I see what you're saying: opposing arguments should not be parsed from a presumption of falsity, which amounts to writing the bottom line and working backwards from there. Which is quite true as far as it goes. But it seems to me that your proposal contains an implicit bias in the opposite direction: by placing situations where the opposing argument is valid above all disagreements but on the same scale, you're privileging concordance relative to dispute.

Now, I suppose you could argue for doing that consciously, on the grounds that people generally find it difficult or embarrassing to update based on their opponents' positions and need all the help they can get. But doing so would strictly be a psychological hack, so I don't think we should be arguing for it on rationality grounds.

Comment author: dlthomas 24 October 2011 04:48:49PM *  4 points [-]

I thought psychological hacks leading to better practical rationality was a big part of what this site is about.

Comment author: Nornagest 24 October 2011 04:55:23PM *  2 points [-]

It is. But hacking your mind by applying some countervailing bias is a workaround, not an actual fix, and referring to that workaround in isolation with terms like "overtly rational" risks overcorrection or misapplication: if you convince yourself that pushing for a DH8 or DH9 solution is generally rational, there are situations where that can actively mislead you.

Comment author: shminux 24 October 2011 04:52:47PM 2 points [-]

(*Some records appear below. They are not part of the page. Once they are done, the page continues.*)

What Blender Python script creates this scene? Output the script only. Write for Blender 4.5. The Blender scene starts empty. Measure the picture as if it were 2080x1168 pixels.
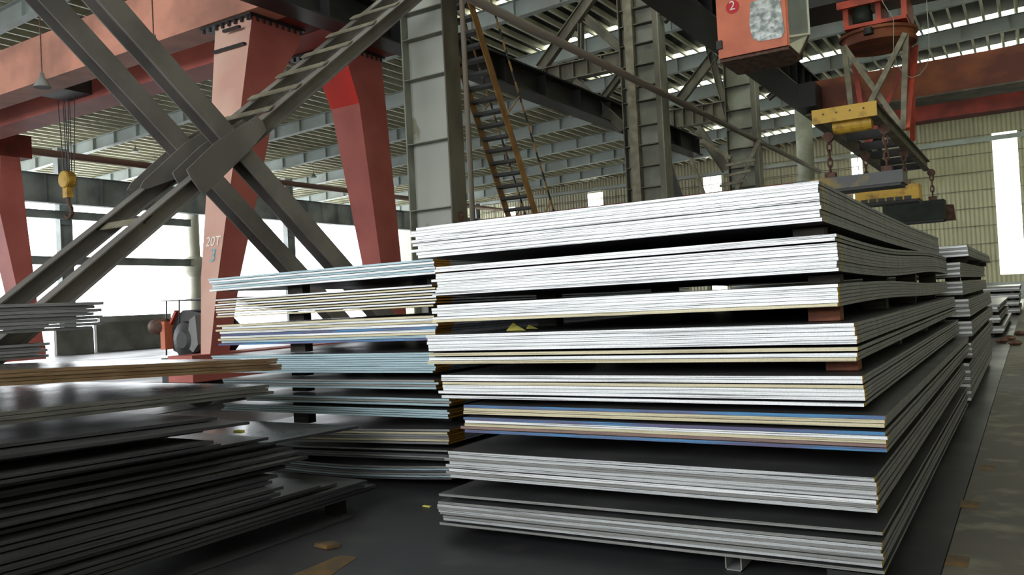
import bpy, math, random
from mathutils import Vector, Matrix
random.seed(7)
SC = bpy.context.scene
COL = SC.collection
# ------------------------------------------------------------------ camera
F_PX, CX, CY, CAM_H = 1684.2, 1040.0, 584.0, 1.5
def _n(v): return Vector(v).normalized()
_Y = _n((2095 - CX, -(562 - CY), -F_PX))          # direction of the plates' long side
_X = -_n((-1645 - CX, -(755 - CY), -F_PX))        # direction of the plates' front edge
_Z = _X.cross(_Y).normalized(); _X = _Y.cross(_Z).normalized()
ROT = Matrix((_X, _Y, _Z))
cam_d = bpy.data.cameras.new('camera'); cam = bpy.data.objects.new('camera', cam_d)
COL.objects.link(cam)
cam_d.sensor_width = 36.0; cam_d.lens = F_PX / 2080 * 36.0; cam_d.clip_end = 400
cam.matrix_world = Matrix.Translation((0, 0, CAM_H)) @ ROT.to_4x4()
SC.camera = cam
def at(u, v, ax, val):
    """the point of the place seen at pixel u,v on the plane ax = val"""
    d = ROT @ Vector((u - CX, -(v - CY), -F_PX)); c = Vector((0, 0, CAM_H)); i = 'xyz'.index(ax)
    return c + d * ((val - c[i]) / d[i])
# ------------------------------------------------------------------ sky, daylight, exposure
w = bpy.data.worlds.new('overcast_sky'); SC.world = w; w.use_nodes = True
bg = w.node_tree.nodes['Background']; bg.inputs[0].default_value = (0.93, 0.97, 1.0, 1); bg.inputs[1].default_value = 7.8
SC.view_settings.view_transform = 'Standard'; SC.view_settings.look = 'None'
SC.view_settings.exposure = 0.0; SC.view_settings.gamma = 1.0
def area(name, loc, rot, sx, sy, power, colr=(1, 1, 1), portal=False):
    l = bpy.data.lights.new(name, 'AREA'); l.shape = 'RECTANGLE'; l.size = sx; l.size_y = sy
    l.energy = power; l.color = colr
    o = bpy.data.objects.new(name, l); COL.objects.link(o); o.location = loc; o.rotation_euler = rot
    if portal: l.cycles.is_portal = True
    return o
# tall open gable behind the photographer
area('portal_open_gable', (-7.5, -13.9, 7.05), (math.radians(90), 0, 0), 23.4, 8.7, 1, portal=True)
# portals guide the sky light through the open long side
area('portal_open_side', (-56.6, 28, 5.6), (0, math.radians(-90), 0), 11.0, 86, 1, portal=True)

# ------------------------------------------------------------------ materials
def rgb(r, g, b):
    f = lambda c: (c / 255 / 12.92) if c / 255 <= 0.04045 else ((c / 255 + 0.055) / 1.055) ** 2.4
    return (f(r), f(g), f(b), 1)
def mat(name, base, rough=0.6, metal=0.0, dark=None, nscale=3.0, stretch=(1, 1, 1), lo=0.4, hi=0.65,
        bump=0.0, rvar=0.0, spec=0.5, fine=None):
    m = bpy.data.materials.new(name); m.use_nodes = True; nt = m.node_tree
    b = nt.nodes['Principled BSDF']
    b.inputs['Base Color'].default_value = base; b.inputs['Roughness'].default_value = rough
    b.inputs['Metallic'].default_value = metal; b.inputs['Specular IOR Level'].default_value = spec
    tc = nt.nodes.new('ShaderNodeTexCoord'); mp = nt.nodes.new('ShaderNodeMapping')
    nt.links.new(tc.outputs['Object'], mp.inputs[0]); mp.inputs['Scale'].default_value = stretch
    nz = nt.nodes.new('ShaderNodeTexNoise'); nz.inputs['Scale'].default_value = nscale; nz.inputs['Detail'].default_value = 6
    nt.links.new(mp.outputs[0], nz.inputs['Vector'])
    if dark is not None:
        rp = nt.nodes.new('ShaderNodeValToRGB'); rp.color_ramp.elements[0].position = lo; rp.color_ramp.elements[1].position = hi
        rp.color_ramp.elements[0].color = dark; rp.color_ramp.elements[1].color = base
        nt.links.new(nz.outputs['Fac'], rp.inputs[0]); nt.links.new(rp.outputs[0], b.inputs['Base Color'])
    if rvar:
        mr = nt.nodes.new('ShaderNodeMapRange'); mr.inputs[1].default_value = 0.3; mr.inputs[2].default_value = 0.7
        mr.inputs[3].default_value = rough - rvar; mr.inputs[4].default_value = rough + rvar
        nt.links.new(nz.outputs['Fac'], mr.inputs[0]); nt.links.new(mr.outputs[0], b.inputs['Roughness'])
    if bump:
        bp = nt.nodes.new('ShaderNodeBump'); bp.inputs['Strength'].default_value = bump; bp.inputs['Distance'].default_value = 0.01
        nt.links.new(nz.outputs['Fac'], bp.inputs['Height']); nt.links.new(bp.outputs[0], b.inputs['Normal'])
    return m
def edge_mat(name, base, dark, second=None):
    """flame-cut plate edge: fine streaks along the plate, short drag lines across it"""
    m = bpy.data.materials.new(name); m.use_nodes = True; nt = m.node_tree; b = nt.nodes['Principled BSDF']
    b.inputs['Metallic'].default_value = 0.15; b.inputs['Roughness'].default_value = 0.5
    tc = nt.nodes.new('ShaderNodeTexCoord'); geo = nt.nodes.new('ShaderNodeObjectInfo')
    ad = nt.nodes.new('ShaderNodeVectorMath'); ad.operation = 'ADD'
    sc = nt.nodes.new('ShaderNodeVectorMath'); sc.operation = 'SCALE'; sc.inputs[3].default_value = 37.0
    cmb = nt.nodes.new('ShaderNodeCombineXYZ')
    for k in range(3): nt.links.new(geo.outputs['Random'], cmb.inputs[k])
    nt.links.new(cmb.outputs[0], sc.inputs[0]); nt.links.new(tc.outputs['Object'], ad.inputs[0]); nt.links.new(sc.outputs[0], ad.inputs[1])
    def noise(scale, stretch):
        mp = nt.nodes.new('ShaderNodeMapping'); mp.inputs['Scale'].default_value = stretch
        nt.links.new(ad.outputs[0], mp.inputs[0])
        n = nt.nodes.new('ShaderNodeTexNoise'); n.inputs['Scale'].default_value = scale; n.inputs['Detail'].default_value = 5
        nt.links.new(mp.outputs[0], n.inputs['Vector']); return n
    n1 = noise(1.0, (1.2, 1, 330)); n2 = noise(1.0, (260, 20, 60)); n3 = noise(1.0, (1.6, 1, 30))
    r1 = nt.nodes.new('ShaderNodeValToRGB'); r1.color_ramp.elements[0].position = 0.37; r1.color_ramp.elements[1].position = 0.455
    r1.color_ramp.elements[0].color = dark; r1.color_ramp.elements[1].color = base
    nt.links.new(n1.outputs['Fac'], r1.inputs[0])
    mx = nt.nodes.new('ShaderNodeMixRGB'); mx.blend_type = 'MULTIPLY'; mx.inputs[0].default_value = 0.2
    r2 = nt.nodes.new('ShaderNodeValToRGB'); r2.color_ramp.elements[0].position = 0.33; r2.color_ramp.elements[1].position = 0.5
    r2.color_ramp.elements[0].color = (0.25, 0.25, 0.25, 1)
    nt.links.new(n2.outputs['Fac'], r2.inputs[0])
    nt.links.new(r1.outputs[0], mx.inputs[1]); nt.links.new(r2.outputs[0], mx.inputs[2])
    out = mx
    if second is not None:
        m2 = nt.nodes.new('ShaderNodeMixRGB'); r3 = nt.nodes.new('ShaderNodeValToRGB')
        r3.color_ramp.elements[0].position = 0.42; r3.color_ramp.elements[1].position = 0.6
        nt.links.new(n3.outputs['Fac'], r3.inputs[0]); nt.links.new(r3.outputs[0], m2.inputs[0])
        nt.links.new(mx.outputs[0], m2.inputs[1]); m2.inputs[2].default_value = second; out = m2
    nt.links.new(out.outputs[0], b.inputs['Base Color'])
    bp = nt.nodes.new('ShaderNodeBump'); bp.inputs['Strength'].default_value = 0.35; bp.inputs['Distance'].default_value = 0.004
    nt.links.new(n2.outputs['Fac'], bp.inputs['Height']); nt.links.new(bp.outputs[0], b.inputs['Normal'])
    return m
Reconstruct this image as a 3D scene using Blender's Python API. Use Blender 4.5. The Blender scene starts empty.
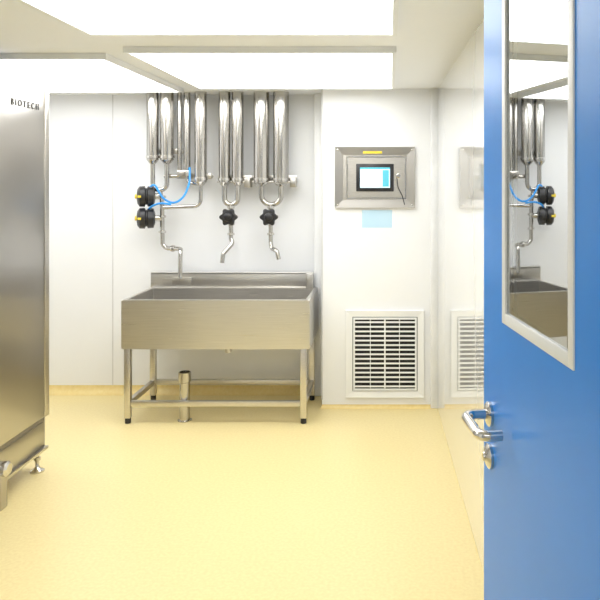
import bpy, bmesh, math
from mathutils import Vector, Matrix
S = bpy.context.scene
COL = S.collection

# ---------------- materials ----------------
def mat(name, col, rough=0.5, metal=0.0, coat=0.0, spec=0.5, emis=None, es=0.0):
    m = bpy.data.materials.new(name); m.use_nodes = True
    b = m.node_tree.nodes['Principled BSDF']
    b.inputs['Base Color'].default_value = (*col, 1)
    b.inputs['Roughness'].default_value = rough
    b.inputs['Metallic'].default_value = metal
    b.inputs['Specular IOR Level'].default_value = spec
    b.inputs['Coat Weight'].default_value = coat
    b.inputs['Coat Roughness'].default_value = 0.03
    if emis:
        b.inputs['Emission Color'].default_value = (*emis, 1)
        b.inputs['Emission Strength'].default_value = es
    return m

def noise_col(m, scale, c1, c2, stretch=(1, 1, 1), p0=0.35, p1=0.65, detail=4, rough=None, bump=0.0):
    nt = m.node_tree; b = nt.nodes['Principled BSDF']
    tc = nt.nodes.new('ShaderNodeTexCoord'); mp = nt.nodes.new('ShaderNodeMapping')
    mp.inputs['Scale'].default_value = stretch
    n = nt.nodes.new('ShaderNodeTexNoise'); n.inputs['Scale'].default_value = scale
    n.inputs['Detail'].default_value = detail
    r = nt.nodes.new('ShaderNodeValToRGB')
    r.color_ramp.elements[0].position = p0; r.color_ramp.elements[1].position = p1
    r.color_ramp.elements[0].color = (*c1, 1); r.color_ramp.elements[1].color = (*c2, 1)
    nt.links.new(tc.outputs['Object'], mp.inputs[0]); nt.links.new(mp.outputs[0], n.inputs['Vector'])
    nt.links.new(n.outputs[0], r.inputs[0]); nt.links.new(r.outputs[0], b.inputs['Base Color'])
    if rough:
        mr = nt.nodes.new('ShaderNodeMapRange')
        mr.inputs['To Min'].default_value = rough[0]; mr.inputs['To Max'].default_value = rough[1]
        nt.links.new(n.outputs[0], mr.inputs[0]); nt.links.new(mr.outputs[0], b.inputs['Roughness'])
    return m

M_wall = noise_col(mat('wall_panel_white', (.8, .8, .8), .35), 3, (.865, .875, .89), (.88, .89, .905))
M_wallr = noise_col(mat('wall_gloss_white', (.8, .8, .8), .10, coat=1.0, spec=.8), 3, (.83, .84, .85), (.85, .86, .87))
M_ceil = noise_col(mat('ceiling_white', (.9, .9, .9), .6), 3, (.91, .925, .95), (.92, .935, .96))
M_floor = noise_col(mat('epoxy_floor_yellow', (.85, .68, .28), .3), 70, (.80, .655, .315), (.85, .72, .37), detail=6, rough=(.26, .38))
M_cove = noise_col(mat('epoxy_cove_yellow', (.8, .58, .22), .4), 40, (.82, .64, .26), (.86, .69, .31))
M_steel = noise_col(mat('steel_brushed', (.6, .58, .54), .3, 1.0), 30, (.60, .575, .53), (.66, .635, .59), stretch=(1, 1, 8), rough=(.26, .34))
M_steelh = noise_col(mat('steel_brushed_h', (.6, .58, .54), .3, 1.0), 10, (.66, .64, .605), (.72, .70, .665), stretch=(.5, 6, 30), rough=(.25, .33))
M_cab = noise_col(mat('steel_cabinet', (.5, .47, .42), .3, 1.0), 3, (.50, .48, .45), (.545, .525, .49), stretch=(1, 1, .3), p0=.1, p1=.9, rough=(.26, .32))
M_pipe = noise_col(mat('steel_pipe', (.6, .58, .54), .18, 1.0), 8, (.50, .485, .455), (.56, .54, .51), stretch=(1, 1, .3), rough=(.10, .18))
M_polish = noise_col(mat('steel_polished', (.7, .68, .64), .15, 1.0), 10, (.62, .60, .57), (.70, .68, .65))
M_dark = noise_col(mat('dark_recess', (.01, .01, .01), .6), 10, (.008, .008, .008), (.02, .02, .02))
M_blk = noise_col(mat('black_plastic', (.015, .015, .017), .35), 20, (.012, .012, .014), (.022, .022, .025))
M_white = noise_col(mat('white_powdercoat', (.85, .85, .84), .35), 5, (.85, .86, .86), (.88, .89, .89))
M_grey = noise_col(mat('grey_sealant', (.55, .55, .54), .6), 10, (.6, .6, .6), (.66, .66, .66))
M_letter = noise_col(mat('engraved_lettering', (.1, .1, .1), .5), 10, (.10, .10, .10), (.14, .14, .14))
M_trim = noise_col(mat('aluminium_trim', (.78, .78, .77), .3), 8, (.78, .79, .80), (.84, .85, .86))
M_blue = noise_col(mat('door_blue_laminate', (.03, .22, .68), .32, spec=.35), 2.5, (.012, .25, .82), (.018, .275, .88))
M_hose = noise_col(mat('blue_hose', (.02, .3, .8), .35), 5, (.02, .28, .75), (.03, .33, .85))
M_yel = noise_col(mat('yellow_label', (.85, .65, .05), .5), 5, (.8, .6, .03), (.9, .7, .08))
M_note = noise_col(mat('pale_blue_note', (.55, .75, .85), .6), 5, (.50, .71, .86), (.54, .74, .88))
M_scr = mat('screen_lit', (.5, .7, .8), .2, emis=(.55, .78, .9), es=.8)
M_scr2 = mat('screen_white', (.8, .9, .9), .2, emis=(.9, .97, 1), es=.9)
M_scr3 = mat('screen_teal', (.1, .4, .5), .2, emis=(.05, .35, .45), es=.7)
M_added_led = mat('added_led_panel', (1, 1, 1), .5, emis=(.97, .985, 1), es=4.35)  # glow of the added ceiling panels, strength set for wall brightness

M_glass = bpy.data.materials.new('window_glass'); M_glass.use_nodes = True
nt = M_glass.node_tree; nt.nodes.clear()
o = nt.nodes.new('ShaderNodeOutputMaterial'); mx = nt.nodes.new('ShaderNodeMixShader')
t = nt.nodes.new('ShaderNodeBsdfTransparent'); t.inputs[0].default_value = (.9, .95, .97, 1)
g = nt.nodes.new('ShaderNodeBsdfGlossy'); g.inputs['Roughness'].default_value = 0.01
g.inputs[0].default_value = (.97, .99, 1, 1)
fr = nt.nodes.new('ShaderNodeFresnel'); fr.inputs[0].default_value = 16
nt.links.new(fr.outputs[0], mx.inputs[0]); nt.links.new(t.outputs[0], mx.inputs[1]); nt.links.new(g.outputs[0], mx.inputs[2])
nt.links.new(mx.outputs[0], o.inputs[0])

# ---------------- helpers ----------------
def empty(name, loc=(0, 0, 0), rotz=0.0):
    e = bpy.data.objects.new(name, None); e.location = loc; e.rotation_euler = (0, 0, rotz)
    e.empty_display_size = .1; COL.objects.link(e)
    return e

def link(name, me, m, par=None, local=False, smooth=False):
    ob = bpy.data.objects.new(name, me); COL.objects.link(ob)
    if m: me.materials.append(m)
    if smooth:
        me.shade_smooth()
        try: me.set_sharp_from_angle(angle=math.radians(35))
        except Exception: pass
    if par is not None:
        ob.parent = par
        if not local:
            ob.matrix_parent_inverse = (Matrix.Translation(par.location) @ Matrix.Rotation(par.rotation_euler.z, 4, 'Z')).inverted()
    return ob

def box(name, x0, x1, y0, y1, z0, z1, m, par=None, bev=0.0, local=False):
    bm = bmesh.new(); bmesh.ops.create_cube(bm, size=1)
    for v in bm.verts:
        v.co = Vector((x0 + (v.co.x + .5) * (x1 - x0), y0 + (v.co.y + .5) * (y1 - y0), z0 + (v.co.z + .5) * (z1 - z0)))
    if bev: bmesh.ops.bevel(bm, geom=bm.edges[:], offset=bev, segments=2, affect='EDGES', profile=.5)
    me = bpy.data.meshes.new(name); bm.to_mesh(me); bm.free()
    return link(name, me, m, par, local, smooth=bool(bev))

def prism(name, pts, z0, z1, m, par=None, local=False):
    """vertical prism from plan polygon"""
    bm = bmesh.new()
    f = bm.faces.new([bm.verts.new((x, y, z0)) for x, y in pts])
    r = bmesh.ops.extrude_face_region(bm, geom=[f])
    for v in [e for e in r['geom'] if isinstance(e, bmesh.types.BMVert)]: v.co.z = z1
    bmesh.ops.recalc_face_normals(bm, faces=bm.faces[:])
    me = bpy.data.meshes.new(name); bm.to_mesh(me); bm.free()
    return link(name, me, m, par, local)

def lathe(name, a, axis, prof, m, par=None, seg=32, local=False):
    """prof: list of (t along axis, radius) starting at point a"""
    a = Vector(a); ax = Vector(axis).normalized()
    q = Vector((0, 0, 1)).rotation_difference(ax)
    bm = bmesh.new(); rings = []
    for tt, r in prof:
        ring = [bm.verts.new(a + q @ Vector((r * math.cos(2 * math.pi * i / seg), r * math.sin(2 * math.pi * i / seg), tt))) for i in range(seg)]
        rings.append(ring)
    for k in range(len(rings) - 1):
        for i in range(seg):
            bm.faces.new((rings[k][i], rings[k][(i + 1) % seg], rings[k + 1][(i + 1) % seg], rings[k + 1][i]))
    bm.faces.new(list(reversed(rings[0]))); bm.faces.new(rings[-1])
    bmesh.ops.recalc_face_normals(bm, faces=bm.faces[:])
    me = bpy.data.meshes.new(name); bm.to_mesh(me); bm.free()
    return link(name, me, m, par, local, smooth=True)

def cyl(name, a, b, r, m, par=None, local=False, seg=28):
    a = Vector(a); b = Vector(b); L = (b - a).length; c = min(r * .12, .003)
    return lathe(name, a, b - a, [(0, r - c), (c, r), (L - c, r), (L, r - c)], m, par, seg, local)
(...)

Unless your opponent has proven to be inferior and stupid time and again, it is reasonable to assume that their proposal has some merits. This may turn out to be false, in which case it ends at DH6 or DH7, but, more often than not, a disagreement between two smart and people can be traced to their priors (e.g. Talmud is the ultimate source of wisdom vs Experimental evidence is the final judge), and those are worth arguing over, not the specific argument, which tends to be many levels removed.